前回より続く

 雨堤氏はすぐに協力会社にお願いし,パート・タイムで働ける人を手配してもらう。そして数日後,10人規模の「おばちゃん軍団」が雨堤氏の元に集結した。

 さっそく作業の説明に入る。「皆さん,この紙ヤスリで缶の四つあるすべてのコーナ部を少しだけ削ってください。作業はできるだけ急いでお願いします」。

 そう言うなり,その場を立ち去ろうとした。ところがおばちゃんたちは納得しない。「この缶は何に使う缶なのか,なぜコーナ部を削らなければならないのか,説明して欲しい」と言い出したのだ。

 えーっ,何だって。なぜ,そんなことを説明する必要があるんだ。こっちはあせってるんだよ。時間がないんだ。とにかく一刻も早くコーナ部を削ってくれればいいんだよ。説明を受けたところで,作業が早まるわけでもないでしょ。

 「とにかく皆さんは,黙って指示に従ってくれればいいんです」。思わず口から出そうになった。だが,ここでおばちゃんたちの機嫌を損ねたら,本当に間に合わなくなるかもしれない。冷静に,冷静に。自分にそう言い聞かせ,いら立つ気持ちを抑え込む。

 「わかりました」。そういうなり,雨堤氏は矢継ぎ早に説明を始める。この缶はPHS電話機向けの新しい電池で使う外装缶であること,コーナ部を削ればレーザ加工時の歩留まりが上がること,そしてとても急いでいることなどを一気にまくし立てた。

 これでどうだ,文句あっか。
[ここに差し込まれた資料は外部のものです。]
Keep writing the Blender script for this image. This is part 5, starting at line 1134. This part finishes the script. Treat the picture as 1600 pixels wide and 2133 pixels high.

心の中でこう叫びながら,雨堤氏は主婦たちの顔を見渡す。あまりわかった様子ではないな。ただ,とにかく急いでいる,という切迫感は伝わったみたいだ。皆すぐに作業に取り掛かってくれた注4)。「よろしくお願いします」。雨堤氏は,天にも祈る気持ちでその場を立ち去った。

注4)4面あるコーナ部をすべて削るには1分~2分程度かかったという。

ついに黄金週間へ突入

 数週間後,外装缶のコーナ部を削る作業が終わり,その缶を使うことでレーザ加工の歩留まりは著しく向上するようになる。「なんとかゴールが見えてきた。あと,ちょっとだ」。残るは2週間。ゴールデンウイークを目前に控えていた注5)

注5)このほか当時は,角型Liイオン2次電池用の充放電サイクル寿命試験機がなかった。外注している時間はないので,今まで別の電池で使っていた試験機を改良した。とりあえず,電池をセットするパレットだけ作ればなんとかなるが,そのパレットさえ注文している時間もない。そこで雨堤氏は部品だけを手に入れ,あとは自分で組み立てたという。

 ここで,またぞろ問題が発生する。さまざまな試験を終え,あとは出荷を待つだけの電池の中に,液漏れを起こすものが出てきたのだ。外装缶とフタとのレーザ加工部にピンホールがあるらしい。再加工している時間はない。すべての電池を何度も何度もチェックし,液漏れする電池は取り除いていくしかない。だが「いま液漏れしていない電池でも,いつか液漏れするのではないか」と不安になってきた。どうしよう…。

 「1年前に作った電池をもう一度見てみたらどうだ?アマちゃん」。雨堤氏の上司である生川訓氏のアドバイスだった。そうだ,それをチェックしてみよう。 1年前に試作品を作った際にも液漏れするものはあった。それは取り除いておいたはず。残りがいまでも平気なら,現在作っているものも大丈夫だろう。雨堤氏は実験室のスミに置かれていた古い電池をこわごわと取り出し,液漏れしているかどうかチェックした。